Spider-Man: Across the Spider-Verse beats the MCU at the box office
Animated Spider-Man racks-up the second biggest opening weekend of the year.
Spider-Man: Across the Spider-Verse had a superb first weekend at the box office, racking up $120.5 million in ticket sales.
This puts it above Marvel’s recent releases, the $104 million Ant-Man and the Wasp: Quantumania, and even the $118 opening of Guardians of the Galaxy Vol 3.
Spider-Man: Across the Spider-Verse is the second best opening of the year to date, behind the $146 million 3-day-opener of The Super Mario Bros. Movie.

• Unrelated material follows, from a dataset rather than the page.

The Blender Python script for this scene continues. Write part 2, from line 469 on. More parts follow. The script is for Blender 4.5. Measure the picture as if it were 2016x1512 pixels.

- The best Spider-Man comics you need to be reading.
These figures are for the US and Canada. The global numbers are even higher.
Across the Spider-Verse absolutely creamed its predecessor, the brilliant Spider-Man: Into the Spider-Verse, which made $35.4 million over its first weekend back in 2018.
Live-action Spider-Man is not the only big deal in town anymore.
Get Miles away...
However, in an interview with Sky, Miles Morales voice actor Shameik Moore (playing Raekwon) said he’d be keen to take the role from animation, into live action.
"I am Miles Morales, I am Spider-Man, and I think that applies to live action as well," he told Sky
Moore’s career has by no means focused on voice acting. He also starred in Wu-Tang: An American Saga, and had a lead role in 2015’s Dope.
Even the “other” Spider-Man is a big fan. “I think the first ‘Spider-Verse’ movie is the best Spider-Man movie that’s ever been made,” Tom Holland told the Associated Press during an interview surrounding the launch of Holland’s Apple TV+ show The Crowded Room.
The big question now is whether Moore is teasing news about to be released, or making a public pitch for the role of Miles Morales in a live-action adaption. Because that’s exactly what is in the works according to Sony Pictures producer Amy Pascal.
“It’s all happening,” Pascal said of the live-action Miles Morales movie in an interview with Variety. The timescale of the project is in question at the moment, though, thanks to the ongoing writers’ strike.
“We’re all being supporters and whenever they get themselves together, we’ll get started,” said Pascal.
Similarly, Tom Holland confirmed last week that he was in talks about his next Spider-Man movie, but the project getting into the pre-production stage is dependent on the writers’ strike coming to a conclusion.